04 September 2010

The bird

The Maltese Falcon

(1931)
No, seriously: you really should see this first film treatment once, exactly once. It's not terrible, though it is inferior to the version you're familiar with in almost every way. Mainly, it's interesting is some respects. It's pre-Breen, so the sexuality is blunter (Sam has just banged a putative client at the start, and the nature of his relationship with Ruth Wonderly [she never morphs into Bridget O'Shaughenessey here] is perfectly clear), but that's not particularly interesting, merely different.

Ricardo Cortez, who plays Sam Spade, is so awful as to be sacrilegious, but the character too is much less sympathetic than Bogart's. He's just a slimy smarmball, or vice versa. Oddly, that makes it more convincing that he could actually have fallen in love with the devil-woman, but uglier that he throws her over. The speech about "maybe you love me and maybe I love you," one of the highlights of the Huston film, is absent. On the other hand, Dudley Digges as Gutman does some stage business with a flyswatter that Sydney Greenstreet must have admired--he didn't use it as the Fat Man, but later, as Signor Ferrari, he found a place for it.

Oh, and there's this: in this version Miles is shot in Chinatown, and Sam has a conversation with a Chinese witness at the crime scene, in Cantonese, I guess.
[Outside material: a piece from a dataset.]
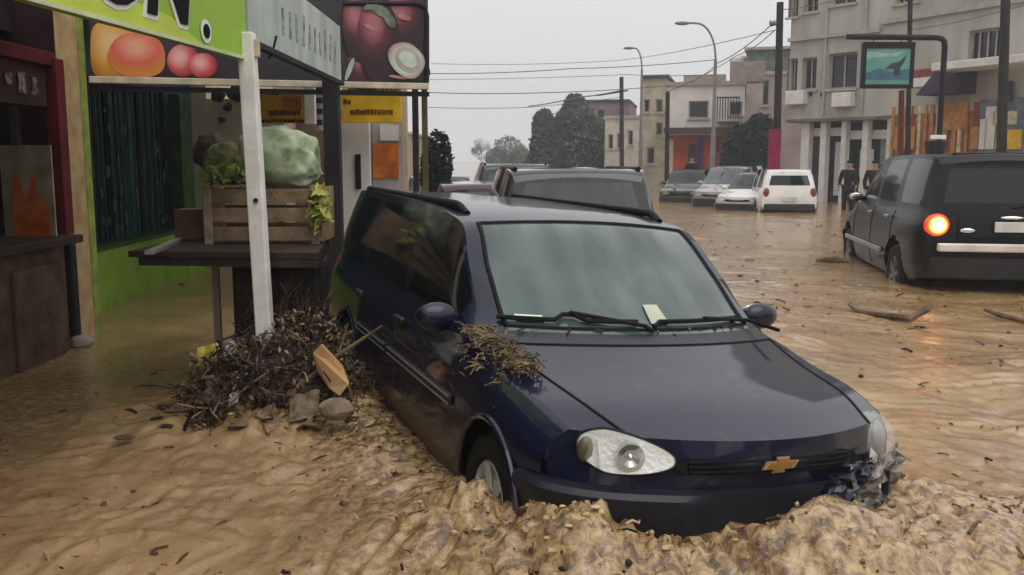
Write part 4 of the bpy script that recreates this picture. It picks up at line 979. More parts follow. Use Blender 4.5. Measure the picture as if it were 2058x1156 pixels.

But that throwaway sequence comes back in a big way that changes absolutely everything about the story, and since you're unlikely ever to see this version regardless of my urging (check the TCM schedule), I'm tempted to tell you, but I won't. I will tell you, though, to look for the Louise Brooks photo on the wall of Sam's apartment.

And if you rent the DVD linked to above, you also get Bette Davis in Satan Met a Lady, the second film version of the Hammett novel, which I've never seen but am told is far worse than the first. Which is, I guess, ultimately the best reason to see this one: so that when someone says "Remakes are always inferior to the original," you can arch an eyebrow and ask, "Ever seen the 1931 Maltese Falcon?"